At the time I found that statement to be ridiculously callous, but with the benefit of 12 years' hindsight, full of man-boobs and mediocrity, I can finally see its wisdom.

Yet, can one person's bad behavior possibly rationalize mass behavioral regulation? Though I'm at a loss to recall an example, anthropologists agree that such has certainly been the case before in our history as a species.

Advocates of legalization argue that booze is far more harmful. Maybe so, but is that any reason why a second such substance ought to receive the same legal sanction as the first? Pot use probably has a cumulative effect comparable to alcohol's short-term one. I could be wrong: I mean, apathy, credulity, arrested development, consumption of endocrine-disrupting substances by a population leading a sedentary lifestyle while its property values plummet and its manufacturing base is outsourced to China—none of these factors have ever impeded American society, nor impaired it to the slightest degree.
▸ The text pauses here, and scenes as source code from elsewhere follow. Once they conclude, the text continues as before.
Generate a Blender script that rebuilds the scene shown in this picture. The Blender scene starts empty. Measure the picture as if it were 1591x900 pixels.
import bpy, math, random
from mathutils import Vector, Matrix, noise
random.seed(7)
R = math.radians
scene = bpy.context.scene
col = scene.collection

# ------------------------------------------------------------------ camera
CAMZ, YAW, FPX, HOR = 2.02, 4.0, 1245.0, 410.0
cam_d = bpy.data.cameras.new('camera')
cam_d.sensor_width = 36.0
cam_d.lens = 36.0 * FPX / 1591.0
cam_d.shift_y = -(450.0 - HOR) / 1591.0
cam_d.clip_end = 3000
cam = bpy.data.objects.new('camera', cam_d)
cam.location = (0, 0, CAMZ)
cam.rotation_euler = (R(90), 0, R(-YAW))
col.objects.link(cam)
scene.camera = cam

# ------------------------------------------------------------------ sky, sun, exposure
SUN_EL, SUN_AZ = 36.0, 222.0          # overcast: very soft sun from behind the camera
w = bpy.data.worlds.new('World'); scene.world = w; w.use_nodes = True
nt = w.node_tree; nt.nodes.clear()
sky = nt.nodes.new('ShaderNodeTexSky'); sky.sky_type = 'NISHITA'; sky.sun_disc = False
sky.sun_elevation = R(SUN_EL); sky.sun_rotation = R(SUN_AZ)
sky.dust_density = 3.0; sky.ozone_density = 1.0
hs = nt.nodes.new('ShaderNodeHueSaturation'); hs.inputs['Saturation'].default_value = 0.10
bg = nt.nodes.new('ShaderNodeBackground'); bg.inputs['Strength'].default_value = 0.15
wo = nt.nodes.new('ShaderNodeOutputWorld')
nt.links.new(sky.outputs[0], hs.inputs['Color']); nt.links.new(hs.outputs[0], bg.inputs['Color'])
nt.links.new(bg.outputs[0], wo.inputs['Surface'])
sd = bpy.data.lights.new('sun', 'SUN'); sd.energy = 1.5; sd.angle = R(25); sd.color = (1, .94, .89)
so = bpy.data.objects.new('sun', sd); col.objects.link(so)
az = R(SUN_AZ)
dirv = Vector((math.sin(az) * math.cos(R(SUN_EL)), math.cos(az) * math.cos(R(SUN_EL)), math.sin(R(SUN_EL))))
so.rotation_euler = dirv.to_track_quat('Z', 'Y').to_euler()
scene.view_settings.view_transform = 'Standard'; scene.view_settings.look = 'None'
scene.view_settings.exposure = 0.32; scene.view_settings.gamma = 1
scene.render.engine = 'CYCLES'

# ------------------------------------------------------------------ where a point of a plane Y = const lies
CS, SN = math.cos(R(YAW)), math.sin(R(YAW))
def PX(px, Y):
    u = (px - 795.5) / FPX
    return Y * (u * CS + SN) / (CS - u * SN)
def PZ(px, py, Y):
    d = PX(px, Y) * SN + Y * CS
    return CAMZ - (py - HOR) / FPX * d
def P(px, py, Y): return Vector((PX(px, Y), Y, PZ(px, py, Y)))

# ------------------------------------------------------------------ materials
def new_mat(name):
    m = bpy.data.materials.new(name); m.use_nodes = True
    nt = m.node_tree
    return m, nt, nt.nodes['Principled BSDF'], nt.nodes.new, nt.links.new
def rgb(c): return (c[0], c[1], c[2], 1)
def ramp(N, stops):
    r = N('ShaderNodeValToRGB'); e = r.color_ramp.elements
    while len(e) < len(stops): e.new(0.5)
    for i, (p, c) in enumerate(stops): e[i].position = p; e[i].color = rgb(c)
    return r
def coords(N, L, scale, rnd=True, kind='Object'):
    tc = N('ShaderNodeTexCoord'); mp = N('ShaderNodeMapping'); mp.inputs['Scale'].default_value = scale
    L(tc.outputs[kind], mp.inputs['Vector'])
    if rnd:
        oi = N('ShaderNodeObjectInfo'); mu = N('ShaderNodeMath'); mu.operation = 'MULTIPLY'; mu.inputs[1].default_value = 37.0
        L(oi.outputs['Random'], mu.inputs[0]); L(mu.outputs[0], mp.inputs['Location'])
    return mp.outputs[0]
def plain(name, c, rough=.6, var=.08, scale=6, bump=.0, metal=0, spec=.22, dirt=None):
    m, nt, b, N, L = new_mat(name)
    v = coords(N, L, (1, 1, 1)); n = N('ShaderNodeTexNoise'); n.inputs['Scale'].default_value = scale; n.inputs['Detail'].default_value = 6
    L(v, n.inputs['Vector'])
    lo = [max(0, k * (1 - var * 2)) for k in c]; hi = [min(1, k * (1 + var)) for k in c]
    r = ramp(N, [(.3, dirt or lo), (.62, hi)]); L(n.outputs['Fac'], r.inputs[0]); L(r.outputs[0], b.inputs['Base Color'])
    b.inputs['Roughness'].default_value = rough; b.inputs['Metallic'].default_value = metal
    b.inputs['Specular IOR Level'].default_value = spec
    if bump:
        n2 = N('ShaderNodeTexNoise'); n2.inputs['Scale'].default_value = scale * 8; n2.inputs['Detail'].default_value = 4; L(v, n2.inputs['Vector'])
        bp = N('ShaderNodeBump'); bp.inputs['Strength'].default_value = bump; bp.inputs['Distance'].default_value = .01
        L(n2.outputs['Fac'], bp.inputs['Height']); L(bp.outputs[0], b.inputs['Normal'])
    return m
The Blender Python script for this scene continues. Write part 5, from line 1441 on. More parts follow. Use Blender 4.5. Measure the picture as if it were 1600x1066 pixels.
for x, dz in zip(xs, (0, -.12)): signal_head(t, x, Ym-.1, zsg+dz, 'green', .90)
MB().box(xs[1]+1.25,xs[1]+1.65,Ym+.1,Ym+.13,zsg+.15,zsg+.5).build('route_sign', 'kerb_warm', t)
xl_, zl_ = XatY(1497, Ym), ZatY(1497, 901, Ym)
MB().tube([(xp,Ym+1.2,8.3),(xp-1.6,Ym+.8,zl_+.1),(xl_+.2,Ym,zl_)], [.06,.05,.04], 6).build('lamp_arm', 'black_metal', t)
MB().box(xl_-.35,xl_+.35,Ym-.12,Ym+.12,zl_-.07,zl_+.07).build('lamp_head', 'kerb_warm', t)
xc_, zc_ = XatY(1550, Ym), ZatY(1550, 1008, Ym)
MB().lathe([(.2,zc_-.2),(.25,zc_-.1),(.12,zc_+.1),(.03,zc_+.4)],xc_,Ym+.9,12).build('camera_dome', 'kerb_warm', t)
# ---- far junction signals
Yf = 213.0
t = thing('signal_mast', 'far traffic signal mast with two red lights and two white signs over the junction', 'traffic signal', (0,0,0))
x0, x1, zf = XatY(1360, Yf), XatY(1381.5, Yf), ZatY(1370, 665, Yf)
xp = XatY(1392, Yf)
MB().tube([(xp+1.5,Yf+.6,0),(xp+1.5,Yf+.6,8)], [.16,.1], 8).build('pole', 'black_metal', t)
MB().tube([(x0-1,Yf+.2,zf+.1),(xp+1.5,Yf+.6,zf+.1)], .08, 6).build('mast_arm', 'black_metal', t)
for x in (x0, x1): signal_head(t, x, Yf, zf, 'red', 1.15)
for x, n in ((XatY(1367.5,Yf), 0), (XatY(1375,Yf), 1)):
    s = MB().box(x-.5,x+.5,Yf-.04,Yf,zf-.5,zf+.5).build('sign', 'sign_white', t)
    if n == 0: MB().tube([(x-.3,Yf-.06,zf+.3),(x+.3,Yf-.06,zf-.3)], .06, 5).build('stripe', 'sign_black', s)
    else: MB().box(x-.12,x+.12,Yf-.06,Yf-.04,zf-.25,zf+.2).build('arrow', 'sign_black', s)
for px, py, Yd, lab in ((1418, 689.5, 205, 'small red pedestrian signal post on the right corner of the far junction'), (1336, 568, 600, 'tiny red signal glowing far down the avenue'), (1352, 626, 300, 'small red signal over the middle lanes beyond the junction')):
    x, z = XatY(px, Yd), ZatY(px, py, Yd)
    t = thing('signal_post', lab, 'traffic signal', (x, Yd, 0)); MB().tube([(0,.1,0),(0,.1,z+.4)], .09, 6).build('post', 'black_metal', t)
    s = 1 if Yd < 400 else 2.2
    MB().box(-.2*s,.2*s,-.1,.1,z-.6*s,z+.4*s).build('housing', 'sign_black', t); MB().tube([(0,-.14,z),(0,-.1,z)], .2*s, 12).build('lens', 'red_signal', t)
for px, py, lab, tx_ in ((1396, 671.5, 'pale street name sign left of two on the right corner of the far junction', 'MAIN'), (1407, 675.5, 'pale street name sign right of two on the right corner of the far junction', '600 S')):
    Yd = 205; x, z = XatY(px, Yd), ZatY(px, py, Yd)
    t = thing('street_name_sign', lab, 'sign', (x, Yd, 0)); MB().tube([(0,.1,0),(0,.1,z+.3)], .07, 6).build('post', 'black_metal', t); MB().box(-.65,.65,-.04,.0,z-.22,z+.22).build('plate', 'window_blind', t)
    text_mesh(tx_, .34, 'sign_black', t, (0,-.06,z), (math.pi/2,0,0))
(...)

That must be why none of them are illegal.

Yet if I had a dime bag for every late twentysomething stuck felching off of parents, working a dead-end job, impeded in enjoying their intellect and the full potential of their relationships as emotional maturity recedes off onto the horizon—if I had that many dime bags, I'd only have enough weed to satisfy all those people for about and hour and a half.

Supporters of Prop. 19, Santa Cruz's eternal coalition of the toothless among them, want to have their space cake and eat their brownies, too. Pot is harmless—which is why we need to take cultivation and sales out of the hands of violent thugs. No one should be languishing in jail for weed—though in California the laws are such that hardly anyone is or ever will. Pot regulation ought to be a matter for local jurisdiction—except in municipalities that impose regulations potheads don't like. No law ought to regulate what adults knowingly ingest—thus, government resources ought to be directed toward combating hard drugs.

I have little sympathy for people who desecrate their bodies. It's their secondary victims I feel for. I hate tobacco smoke. I don't go to bars because I loathe insipid banter and mindless violence and can't stand the smell of stale piss and live tissue as it turns all brackish gray from the inside. Often, while riding my bicycle I smell pot smoke wafting out of passing cars and I wonder when that driver, with his reduced reaction time and titillating, juvenile preoccupations that allow so little distinction between driving and standing still, is going to send me to join the skunks and squirrels with their brains splattered across the pavement. God forbid that day ever comes, but if it does, I hope the ER doctor isn't a pot smoker, and that pothead driver's lawyer is.